RCMP found 3,000 pot plants in a sophisticated underground bunker on a
property linked to a B.C. man charged in Washington state in a
multimillion-dollar cross-border drug-smuggling case.

Police arrested five people on Tuesday after executing a search
warrant at the Northway Road home of Colin Hugh Martin in Malakwa,
east of Sicamous.

On Wednesday, RCMP Cpl. Chris Newel wouldn't give the names of those
facing charges of production of a controlled substance and possession
for the purpose of trafficking, because they have yet to make their
first court appearance.

A Seattle judge issued a warrant for Martin and three associates last
December on charges they conspired to import large amounts of
marijuana and ecstasy into the U.S. and to smuggle cocaine back into
Canada using helicopters.

The U.S. is seeking the extradition of Martin, who it alleges headed
the drug gang and sent helicopters he leased for his company, Gorge
Timber, full of drugs to remote landing sites in Washington and Idaho.
The gang is alleged to have smuggled back into B.C. as much as 300
kilos a week of cocaine.

One of the B.C. pilots caught in the U.S., Sam Brown, hanged himself
in a Spokane jail after being arrested in February 2009. He was flying
a helicopter leased by Martin's company.

Martin did not reply to an e-mail request for an interview
Wednesday.

Neighbours on the quiet rural road said they were terrified when
police arrived Tuesday with several vehicles, an ambulance and a
helicopter to search the property.

Newel said police found the marijuana-growing operation under a
7,000-square-foot workshop on the property. The growing room was
accessible only through a steel door raised with a hydraulic cylinder.
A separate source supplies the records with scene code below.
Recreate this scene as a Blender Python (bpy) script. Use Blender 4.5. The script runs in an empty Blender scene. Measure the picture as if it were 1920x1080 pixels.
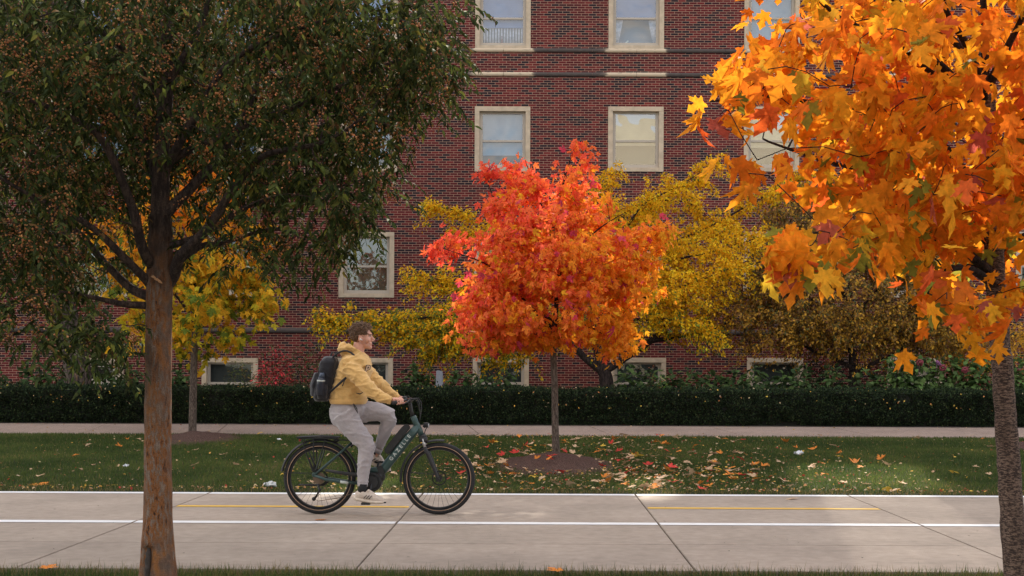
import bpy, math, random
import numpy as np
from mathutils import Vector, Matrix, noise
random.seed(7); rng = np.random.default_rng(7)
C = bpy.context.scene.collection
PI = math.pi

# ------------------------------------------------------------------ camera, sky, sun, exposure
F, CH, VX, VY, ROLL = 2400.0, 1.47, 1003.0, 690.0, 0.0045
cam = bpy.data.cameras.new('camera'); camo = bpy.data.objects.new('camera', cam); C.objects.link(camo)
cam.sensor_width = 36; cam.lens = F / 1920 * 36; cam.clip_start = 0.1; cam.clip_end = 3000
cam.shift_x = (960 - VX) / 1920; cam.shift_y = (VY - 540) / 1920
camo.location = (0, 0, CH)
camo.rotation_euler = (Matrix.Rotation(PI / 2, 4, 'X') @ Matrix.Rotation(ROLL, 4, 'Z')).to_euler()
bpy.context.scene.camera = camo
SUN_EL, SUN_DX = math.radians(35), 0.16          # the sun stands behind the brick building, a little to the right
w = bpy.data.worlds.new('World'); bpy.context.scene.world = w; w.use_nodes = True
nt = w.node_tree; nt.nodes.clear()
out = nt.nodes.new('ShaderNodeOutputWorld'); bg = nt.nodes.new('ShaderNodeBackground')
sky = nt.nodes.new('ShaderNodeTexSky'); sky.sky_type = 'NISHITA'; sky.sun_disc = False
sky.sun_elevation = SUN_EL; sky.sun_rotation = math.atan2(SUN_DX, 1)
tc = nt.nodes.new('ShaderNodeTexCoord'); mp = nt.nodes.new('ShaderNodeMapping'); mp.inputs['Scale'].default_value = (1, 1, 2.5)
nz = nt.nodes.new('ShaderNodeTexNoise'); nz.inputs['Scale'].default_value = 2.2; nz.inputs['Detail'].default_value = 6
cr = nt.nodes.new('ShaderNodeValToRGB'); cr.color_ramp.elements[0].position = .40; cr.color_ramp.elements[1].position = .62
mx = nt.nodes.new('ShaderNodeMix'); mx.data_type = 'RGBA'; mx.inputs['B'].default_value = (9.3, 8.5, 7.7, 1)
L = nt.links.new
L(tc.outputs['Generated'], mp.inputs['Vector']); L(mp.outputs[0], nz.inputs['Vector']); L(nz.outputs['Fac'], cr.inputs[0])
L(cr.outputs[0], mx.inputs['Factor']); L(sky.outputs[0], mx.inputs['A']); L(mx.outputs['Result'], bg.inputs['Color'])
bg.inputs['Strength'].default_value = 0.15; L(bg.outputs[0], out.inputs[0])
sl = bpy.data.lights.new('sun', 'SUN'); slo = bpy.data.objects.new('sun', sl); C.objects.link(slo)
sl.energy = 4.3; sl.angle = math.radians(1.0); sl.color = (1, .90, .76)
slo.rotation_euler = Vector((SUN_DX, 1, math.tan(SUN_EL) * math.hypot(1, SUN_DX))).to_track_quat('Z', 'Y').to_euler()
vs = bpy.context.scene.view_settings; vs.view_transform = 'Standard'; vs.look = 'None'; vs.gamma = 1; vs.exposure = 0.98
bpy.context.scene.cycles.max_bounces = 6
bpy.context.scene.cycles.transparent_max_bounces = 8

# ------------------------------------------------------------------ helpers
def P(px, py, D):
    dx, dy = px - VX, py - VY
    return Vector(((dx + ROLL * dy) * D / F, D, CH - (dy - ROLL * dx) * D / F))
def gz(D):                                        # height of the ground at distance D
    if D < 14.95: return 0.0
    if D < 24: return (D - 14.95) * .0243
    return min(.22 + (D - 24) * .03, .42)
def tag(o, label=None, cat=None, group=None, kind=None):
    if label: o['label'] = label
    if cat: o['category'] = cat
    if group: o['group'] = group
    if kind: o['kind'] = kind
    return o
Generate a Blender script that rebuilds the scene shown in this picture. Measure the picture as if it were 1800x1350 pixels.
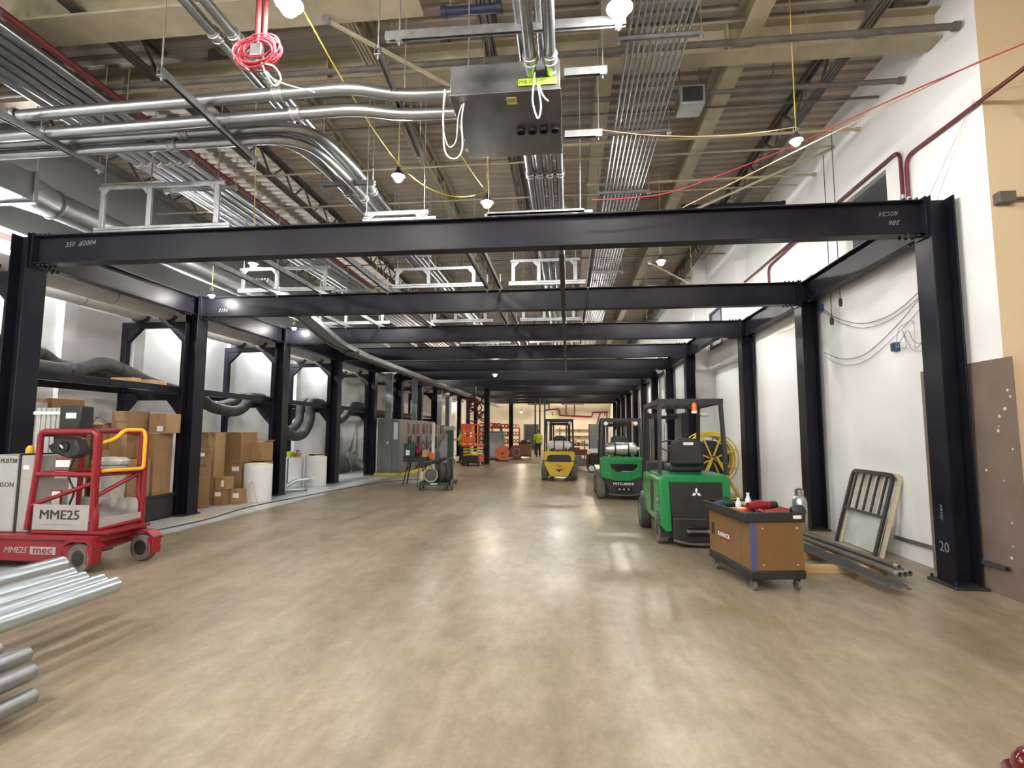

"This steel door was part of an elaborate electrical system, which was
utilized to camouflage the actual entry. Steel platforms sitting about
six inches off the floor contained eight 'add-a-phase' electrical
motors," Newel said "When a switch was activated, one of the steel
platforms and five of the motors lifted up, revealing the entry.
Add-a-phase motors are used to convert single-phase electricity to
three-phase and are usually only found in industrial
applications."

Newel said the pot plants were grown in soil planting beds on the
floor. There were contained fans, lights and air-conditioning units.

"There was an underground venting system that allowed warm air and the
odour to exit well away from the shop area, reducing detection," he
said. "I have never seen anything as high-tech or elaborate.
Somebody's put a lot of effort into that."

Newel would not comment on whether police believe the growing
operation was linked to organized crime, but said that generally,
sophisticated large-scale operations are linked to crime groups.

He said there were eight children, ranging in age from a year to 15,
on the property when police arrived. The ministry of children and
families looked after them until their parents were released, he said.

The U.S. indictment alleges Martin and his group used BlackBerrys to
communicate about drug shipments and that Martin sent out a panicked
message after Brown was arrested.

The documents also say Martin called the U.S. Drug Enforcement
Administration in Seattle on Feb. 25, 2009, and asked for the return
of his helicopter. He later offered to cooperate with U.S. authorities
and claimed to have the "ability to control 70 per cent of the work
that comes out of B.C. and what comes into B.C."